VMed

by Volker Weber

I have finally gotten around to install my complimentary copy of VMware Workstation 5. I nuked Scooter, made a fresh XP install — that takes hours to update to the latest patch level — and installed VMware on top of it. Created a Windows 2000 Prof VM — again hours of updates — then made a clone of it and installed all my accounting software into this VM. After restoring all data into the VM I was ready to reinstall Kermit which used to do all my accounting. It is only fired up once a month and has not been reinstalled for four years. Hey, it's only been used a few dozen times since I got Lucy. ;-)

Today I nuked Kermit and made another fresh XP installation with VMware, moved over the VMs I created yesterday and put Scooter back into the lab. Now I have a clean Windows installation, a clean accounting VM and a clean Windows 2000 Professional image which I can use for software tests. I think I will also create a VM of my Windows XP so I can use that as a template for tests as well. Just for kicks I just created an Ubuntu VM. Make sure you have gcc and the kernel headers installed before installing the VMware tools.
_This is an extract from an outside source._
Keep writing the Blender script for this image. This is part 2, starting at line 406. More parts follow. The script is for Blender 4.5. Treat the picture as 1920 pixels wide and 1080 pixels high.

I have a whole bunch of software packages sitting around here, for instance a Windows 2003 server or an Exchange server. In the future they will go into VMs. VMware must be the best invention since ... whatever. :-)

Comments

... the wheel? ;-)

Ragnar Schierholz, 2005-09-27

sliced bread. :)

Martin Leyrer, 2005-09-27

Did you ever look into Vitual PC -- awailable for Win32 and also Mac OS :-)

Daniel Nashed, 2005-09-27

You used the instructions here to load VMWare tools in Ubuntu, didn't you? ;-)

(ducks and runs away very fast)

Chris Linfoot, 2005-09-27

Chris, no, I didn't. I fired up the install script and when it asked for the compiler, I started Synaptics and had it install from the internet, then when it asked for kernel headers, I did that too. Both took only a few seconds each.

Your post seems to complain, that you had to install those two packages. I actually can't blame Ubuntu for not providing for this scenario. Ubuntu in a VMware machine is hardly mainstream. And as for VWware, well, they already support quite a few Linux distros.

Daniel, I only looked at the Mac version, and was not really happy with it. For running guest a OS other than Windows, I'd also rather not rely on Microsoft.

Volker Weber, 2005-09-27

I was joking Volker. You (rightly) took me to task for that post at the time if you remember.

Chris Linfoot, 2005-09-27

Now I remember. :-)

Volker Weber, 2005-09-27

I agree, love VMware. Wait until you start creating Teams, and then simulating poor network connections between the team computers, simply fantastic stuff.

I put in a proposal for a Lotusphere sessions on how VMware can be used to test your Domino applications etc.

We'll see if it gets any attention, I'd ratehr they had more sessions on Sametime than a VMWare session though.

I tried Virtual PC, it didn't perform as well as VMWare, took longer to boot up and create it's network connections and also couldn't use virtual memory inplace of real memory, so you couldn't load as many Virtual Sessions.